OECD-Programm zur Bewertung von Chemikalien mit hohem Produktionsvolumen
Nach bisherigen Schätzungen werden 70.000 bis 100.000 Chemikalien weltweit hergestellt. Davon sind viele von nur geringer Bedeutung, da ihr Produktionsvolumen und ihre Verbreitung außerordentlich gering sind. Vor zwei Jahrzehnten haben die großen Industrienationen, die Mitglieder der Organisation für wirtschaftliche Zusammenarbeit und Entwicklung (OECD) sind, erkannt, dass gemeinsame Anstrengungen zur Bewertung der Gesundheits- und Umweltrisiken chemischer Stoffe sinnvoll sind. Nur so können zeitnahe, wirtschaftliche und Ressourcen sparende gesundheitliche Bewertungen von einer Vielzahl an Chemikalien erstellt werden.
Wichtiges Ziel war zunächst, die rund 4600 Stoffe, die in Mengen größer als 1000 Tonnen pro Jahr produziert oder importiert werden, zu bewerten. Die Produkte gelten als „High Production Volume“ (HPV) Chemikalien. 1990 wurde das HPV-Chemikalienprogramm der OECD gestartet, um die gesundheits- und umweltgefährlichen Eigenschaften dieser Chemikalien für die menschliche Gesundheit und die Umwelt zusammenzustellen und zu bewerten.
Programm zu Erstellung von Datensätzen zu Chemikalien (Screening International Data Set, SIDS)
Anhand einer regelmäßig aktualisierten Liste der „High Production Volume“ (HPV)-Chemikalien teilten die Mitgliedstaaten der OECD die Arbeit auf und übernahmen die Verantwortung für die Erstellung von Datensätzen zu Chemikalien (Screening International Data Set, SIDS).

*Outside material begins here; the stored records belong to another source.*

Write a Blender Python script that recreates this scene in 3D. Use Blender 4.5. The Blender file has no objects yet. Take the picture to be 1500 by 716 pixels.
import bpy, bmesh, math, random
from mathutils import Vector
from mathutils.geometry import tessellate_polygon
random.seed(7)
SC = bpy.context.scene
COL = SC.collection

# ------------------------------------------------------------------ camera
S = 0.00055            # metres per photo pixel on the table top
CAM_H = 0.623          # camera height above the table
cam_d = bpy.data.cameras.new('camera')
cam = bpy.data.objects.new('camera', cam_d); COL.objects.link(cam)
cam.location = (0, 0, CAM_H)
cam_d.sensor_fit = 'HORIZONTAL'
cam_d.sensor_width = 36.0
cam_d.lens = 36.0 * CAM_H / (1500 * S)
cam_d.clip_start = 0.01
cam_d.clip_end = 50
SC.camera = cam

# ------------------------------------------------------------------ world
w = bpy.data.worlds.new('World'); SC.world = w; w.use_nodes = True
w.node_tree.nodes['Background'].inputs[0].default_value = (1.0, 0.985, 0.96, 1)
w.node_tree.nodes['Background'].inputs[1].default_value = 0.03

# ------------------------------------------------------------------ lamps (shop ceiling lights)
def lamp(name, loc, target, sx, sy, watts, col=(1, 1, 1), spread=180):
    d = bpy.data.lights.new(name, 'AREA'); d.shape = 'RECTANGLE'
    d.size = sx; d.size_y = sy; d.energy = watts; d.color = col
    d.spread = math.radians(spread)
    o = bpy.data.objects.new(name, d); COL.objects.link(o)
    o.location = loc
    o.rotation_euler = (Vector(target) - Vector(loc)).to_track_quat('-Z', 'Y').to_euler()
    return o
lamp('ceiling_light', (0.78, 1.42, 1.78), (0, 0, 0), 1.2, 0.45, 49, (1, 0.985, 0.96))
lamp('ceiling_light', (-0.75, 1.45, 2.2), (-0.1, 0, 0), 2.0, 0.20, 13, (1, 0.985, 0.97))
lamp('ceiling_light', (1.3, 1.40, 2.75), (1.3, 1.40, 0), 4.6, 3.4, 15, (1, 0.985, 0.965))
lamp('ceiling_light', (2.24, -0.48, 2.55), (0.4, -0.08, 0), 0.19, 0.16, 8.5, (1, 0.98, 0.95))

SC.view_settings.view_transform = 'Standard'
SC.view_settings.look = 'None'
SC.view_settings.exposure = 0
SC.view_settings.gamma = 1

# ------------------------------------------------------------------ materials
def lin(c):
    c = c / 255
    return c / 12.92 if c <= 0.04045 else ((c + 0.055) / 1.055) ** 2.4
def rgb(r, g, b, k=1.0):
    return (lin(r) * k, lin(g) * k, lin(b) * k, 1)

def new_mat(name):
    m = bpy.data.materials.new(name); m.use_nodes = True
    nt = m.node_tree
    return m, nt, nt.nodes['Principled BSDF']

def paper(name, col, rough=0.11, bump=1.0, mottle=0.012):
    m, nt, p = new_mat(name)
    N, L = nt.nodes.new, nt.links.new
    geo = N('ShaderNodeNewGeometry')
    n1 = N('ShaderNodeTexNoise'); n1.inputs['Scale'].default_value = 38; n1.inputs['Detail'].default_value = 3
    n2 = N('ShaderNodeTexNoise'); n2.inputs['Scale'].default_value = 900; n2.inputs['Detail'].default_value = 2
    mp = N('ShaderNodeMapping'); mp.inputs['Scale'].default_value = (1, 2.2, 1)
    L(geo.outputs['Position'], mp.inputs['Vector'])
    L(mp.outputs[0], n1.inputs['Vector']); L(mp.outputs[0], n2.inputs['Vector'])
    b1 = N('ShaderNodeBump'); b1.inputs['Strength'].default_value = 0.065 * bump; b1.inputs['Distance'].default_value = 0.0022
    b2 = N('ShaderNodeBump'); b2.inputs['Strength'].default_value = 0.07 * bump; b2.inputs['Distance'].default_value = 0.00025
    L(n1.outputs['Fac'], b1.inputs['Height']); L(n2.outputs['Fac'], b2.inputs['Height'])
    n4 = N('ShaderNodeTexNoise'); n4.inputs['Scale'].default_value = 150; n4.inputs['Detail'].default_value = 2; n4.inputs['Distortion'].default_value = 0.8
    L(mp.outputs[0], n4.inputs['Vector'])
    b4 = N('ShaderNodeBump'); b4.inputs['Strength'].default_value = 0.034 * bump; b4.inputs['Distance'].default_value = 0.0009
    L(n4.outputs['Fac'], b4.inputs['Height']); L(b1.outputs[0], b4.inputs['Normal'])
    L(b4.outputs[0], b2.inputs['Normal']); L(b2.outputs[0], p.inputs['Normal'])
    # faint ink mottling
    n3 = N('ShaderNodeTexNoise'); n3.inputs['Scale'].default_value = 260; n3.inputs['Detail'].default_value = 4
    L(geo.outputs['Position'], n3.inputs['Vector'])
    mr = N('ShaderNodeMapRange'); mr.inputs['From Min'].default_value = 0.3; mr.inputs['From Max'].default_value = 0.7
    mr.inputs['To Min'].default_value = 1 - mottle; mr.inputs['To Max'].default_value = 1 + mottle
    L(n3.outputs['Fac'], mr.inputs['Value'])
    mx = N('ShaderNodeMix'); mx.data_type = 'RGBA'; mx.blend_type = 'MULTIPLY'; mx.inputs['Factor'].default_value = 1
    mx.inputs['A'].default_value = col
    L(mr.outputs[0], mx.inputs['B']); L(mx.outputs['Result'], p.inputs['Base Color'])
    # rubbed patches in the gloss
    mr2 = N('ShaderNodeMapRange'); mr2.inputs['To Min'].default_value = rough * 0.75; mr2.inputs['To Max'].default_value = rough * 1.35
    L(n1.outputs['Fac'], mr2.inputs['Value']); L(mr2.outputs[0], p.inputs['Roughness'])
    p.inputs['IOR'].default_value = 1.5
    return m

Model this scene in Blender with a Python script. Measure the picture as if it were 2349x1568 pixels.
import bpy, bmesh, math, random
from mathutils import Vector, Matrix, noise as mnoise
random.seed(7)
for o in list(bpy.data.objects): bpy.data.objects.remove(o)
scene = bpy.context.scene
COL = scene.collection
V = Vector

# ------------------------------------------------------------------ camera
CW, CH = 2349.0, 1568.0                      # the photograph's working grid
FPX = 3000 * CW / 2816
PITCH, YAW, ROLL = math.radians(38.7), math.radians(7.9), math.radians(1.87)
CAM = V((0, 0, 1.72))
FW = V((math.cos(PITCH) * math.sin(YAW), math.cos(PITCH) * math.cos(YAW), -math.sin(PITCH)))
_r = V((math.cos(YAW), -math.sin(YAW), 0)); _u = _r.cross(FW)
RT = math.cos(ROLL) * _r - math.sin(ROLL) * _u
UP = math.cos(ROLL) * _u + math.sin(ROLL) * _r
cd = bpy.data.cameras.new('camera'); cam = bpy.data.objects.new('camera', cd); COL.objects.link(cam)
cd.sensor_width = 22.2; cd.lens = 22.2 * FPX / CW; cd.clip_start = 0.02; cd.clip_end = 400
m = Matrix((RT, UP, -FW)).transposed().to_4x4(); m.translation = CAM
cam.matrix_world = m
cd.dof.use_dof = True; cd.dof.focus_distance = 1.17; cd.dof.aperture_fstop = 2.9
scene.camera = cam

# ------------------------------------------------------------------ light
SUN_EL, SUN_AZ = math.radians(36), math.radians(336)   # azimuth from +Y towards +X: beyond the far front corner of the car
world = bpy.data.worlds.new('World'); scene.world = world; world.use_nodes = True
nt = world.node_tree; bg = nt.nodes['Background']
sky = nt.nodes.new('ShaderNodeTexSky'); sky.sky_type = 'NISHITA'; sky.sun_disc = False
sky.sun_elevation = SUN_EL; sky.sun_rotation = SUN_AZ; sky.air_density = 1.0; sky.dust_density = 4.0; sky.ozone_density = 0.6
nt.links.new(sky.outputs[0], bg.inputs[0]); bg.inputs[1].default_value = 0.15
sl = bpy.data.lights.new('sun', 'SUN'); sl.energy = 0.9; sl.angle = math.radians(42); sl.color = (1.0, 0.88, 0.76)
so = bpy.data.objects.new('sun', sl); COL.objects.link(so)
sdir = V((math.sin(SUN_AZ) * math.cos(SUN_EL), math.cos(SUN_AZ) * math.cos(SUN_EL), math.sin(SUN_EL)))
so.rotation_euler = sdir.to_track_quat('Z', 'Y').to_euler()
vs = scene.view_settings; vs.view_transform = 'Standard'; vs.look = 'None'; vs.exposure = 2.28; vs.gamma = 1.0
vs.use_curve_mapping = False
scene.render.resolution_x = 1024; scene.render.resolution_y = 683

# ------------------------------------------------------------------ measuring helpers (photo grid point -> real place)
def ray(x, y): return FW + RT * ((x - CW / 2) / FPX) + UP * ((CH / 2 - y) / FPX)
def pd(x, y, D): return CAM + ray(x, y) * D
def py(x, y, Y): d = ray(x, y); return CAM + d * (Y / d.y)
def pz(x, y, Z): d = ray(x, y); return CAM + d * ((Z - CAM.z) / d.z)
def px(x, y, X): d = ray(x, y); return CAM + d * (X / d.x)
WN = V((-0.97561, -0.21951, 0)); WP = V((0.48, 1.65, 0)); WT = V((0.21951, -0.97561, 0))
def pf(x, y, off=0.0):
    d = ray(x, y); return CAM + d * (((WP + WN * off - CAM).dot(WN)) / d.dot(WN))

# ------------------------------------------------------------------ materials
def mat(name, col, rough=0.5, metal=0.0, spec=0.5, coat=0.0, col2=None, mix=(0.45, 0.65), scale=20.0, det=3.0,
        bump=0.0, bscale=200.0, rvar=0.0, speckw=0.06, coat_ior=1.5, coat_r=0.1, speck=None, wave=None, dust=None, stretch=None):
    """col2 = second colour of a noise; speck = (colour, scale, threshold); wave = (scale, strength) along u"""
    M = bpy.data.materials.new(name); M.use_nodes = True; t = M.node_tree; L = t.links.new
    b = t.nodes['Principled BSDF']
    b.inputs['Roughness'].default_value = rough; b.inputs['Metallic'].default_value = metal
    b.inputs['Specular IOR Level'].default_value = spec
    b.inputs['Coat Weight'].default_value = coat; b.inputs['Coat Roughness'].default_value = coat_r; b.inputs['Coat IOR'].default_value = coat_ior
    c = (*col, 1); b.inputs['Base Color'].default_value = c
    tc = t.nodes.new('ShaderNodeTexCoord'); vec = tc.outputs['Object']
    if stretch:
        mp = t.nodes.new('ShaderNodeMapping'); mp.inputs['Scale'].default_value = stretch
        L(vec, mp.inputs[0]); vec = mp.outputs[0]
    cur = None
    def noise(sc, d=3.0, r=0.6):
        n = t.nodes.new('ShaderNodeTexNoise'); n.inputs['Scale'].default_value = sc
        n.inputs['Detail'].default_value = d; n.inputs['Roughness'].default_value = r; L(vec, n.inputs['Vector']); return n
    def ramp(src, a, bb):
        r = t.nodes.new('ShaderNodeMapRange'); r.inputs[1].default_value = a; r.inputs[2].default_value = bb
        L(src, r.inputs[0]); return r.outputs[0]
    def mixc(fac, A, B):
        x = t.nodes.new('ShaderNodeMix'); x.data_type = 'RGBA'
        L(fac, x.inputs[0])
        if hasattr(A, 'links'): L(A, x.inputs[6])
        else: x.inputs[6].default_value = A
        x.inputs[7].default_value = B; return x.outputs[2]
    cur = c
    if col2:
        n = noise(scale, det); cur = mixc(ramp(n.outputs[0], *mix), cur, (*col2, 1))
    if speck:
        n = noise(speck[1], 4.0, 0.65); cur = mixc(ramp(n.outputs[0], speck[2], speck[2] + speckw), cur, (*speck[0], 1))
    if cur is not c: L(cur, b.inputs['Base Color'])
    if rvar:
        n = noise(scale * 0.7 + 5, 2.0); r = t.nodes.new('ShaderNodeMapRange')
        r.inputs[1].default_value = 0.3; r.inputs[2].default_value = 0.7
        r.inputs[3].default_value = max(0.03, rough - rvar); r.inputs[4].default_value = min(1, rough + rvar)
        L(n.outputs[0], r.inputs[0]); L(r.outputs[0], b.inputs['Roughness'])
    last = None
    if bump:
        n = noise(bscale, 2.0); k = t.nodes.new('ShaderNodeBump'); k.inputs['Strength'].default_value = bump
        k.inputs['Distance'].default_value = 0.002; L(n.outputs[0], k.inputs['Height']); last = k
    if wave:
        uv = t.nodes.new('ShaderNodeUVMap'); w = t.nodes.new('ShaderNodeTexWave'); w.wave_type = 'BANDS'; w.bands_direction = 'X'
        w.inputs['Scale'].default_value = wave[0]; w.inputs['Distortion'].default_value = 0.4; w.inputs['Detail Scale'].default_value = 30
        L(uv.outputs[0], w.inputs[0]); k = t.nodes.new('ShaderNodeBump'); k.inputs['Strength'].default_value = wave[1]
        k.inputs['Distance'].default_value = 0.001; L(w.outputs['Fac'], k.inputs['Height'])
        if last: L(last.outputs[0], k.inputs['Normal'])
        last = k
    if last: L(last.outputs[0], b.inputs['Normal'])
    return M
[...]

Zu Wissenslücken über Gefahren wurden neue Prüfungen durch die chemische Industrie durchgeführt, die an allen Arbeiten im SIDS-Programm beteiligt ist. Die Arbeit wird national durch Koordinationsstellen gesteuert. Als ein solcher SIDS Contact Point für Deutschland arbeitet das BfR und ist damit Ansprechpartner anderer Behörden (z.B. des Umweltbundesamtes) und der Industrie.
Die Zusammenstellung der Daten, die Prüfungen und die Bewertungsstrategien erfolgen nach abgestimmten Richtlinien und Qualitätsansprüchen der OECD.
Zu jedem Stoff wird ein Bericht erstellt, der neben den toxikologischen und ökotoxikologischen Eigenschaften auch Angaben zu den physikalisch-chemischen Daten dokumentiert. Darüber hinaus werden Angaben zur Exposition von Mensch und Umwelt zusammengestellt.
OECD-Ausschuss „SIAM“ zur ersten Bewertung der SIDS-Datensätze
Nach Fertigstellung der Datensätze (Screening International Data Set, SIDS) werden die Daten im „SIDS Initial Assessment Meeting“ (SIAM) bewertet und die Dossiers in einem Konsensverfahren verabschiedet. Damit entstehen OECD-Publikationen, die über das Internetpotal eChemPortal einzusehen sind.
In den letzten beiden Jahrzehnten wurden rund 1000 Chemikalien auf diese Weise bewertet.
1998 startete der Weltchemieverband (International Council of Chemical Associations, ICCA) im Rahmen der OECD eine Initiative mit dem Ziel, 1000 Chemikalien zu bewerten, die eine breite Anwendung haben und in mehreren Regionen der Welt produziert werden. Bisher liegen rund 800 Bewertungen vor. Deutschland hat in diesem Programm neben Japan und den USA eine führende Rolle inne und seine Zusagen bereits 2010 erfüllt.
Gruppenbetrachtung von Chemikalien
Aus methodischer Sicht nehmen die wissenschaftlichen Entwicklungen der Gruppenbetrachtungen von Chemikalien und die Anwendungen der quantitativen Struktur-Wirkungs-beziehungen (QSAR) mit der frei zugänglichen OECD QSAR Toolbox im Internet eine herausragende Rolle ein. Beide Methoden reduzieren nicht nur die Kosten, sondern leisten auch einen aktiven Beitrag zur Verminderung von Tierversuchen. So konnten bereits Gruppen in Struktur und Wirkung ähnlicher Chemikalien zusammenhängend bewertet werden; solch eine Chemikalienbewertung spart nicht nur viele Tierversuche, sondern beschleunigt auch die Erstellung von Risikobewertungen zu tausenden von Chemikalien (PDF-Datei, 35,31 KB) ohne eine ausreichende Bewertung der Gesundheitsgefahren zu vernachlässigen.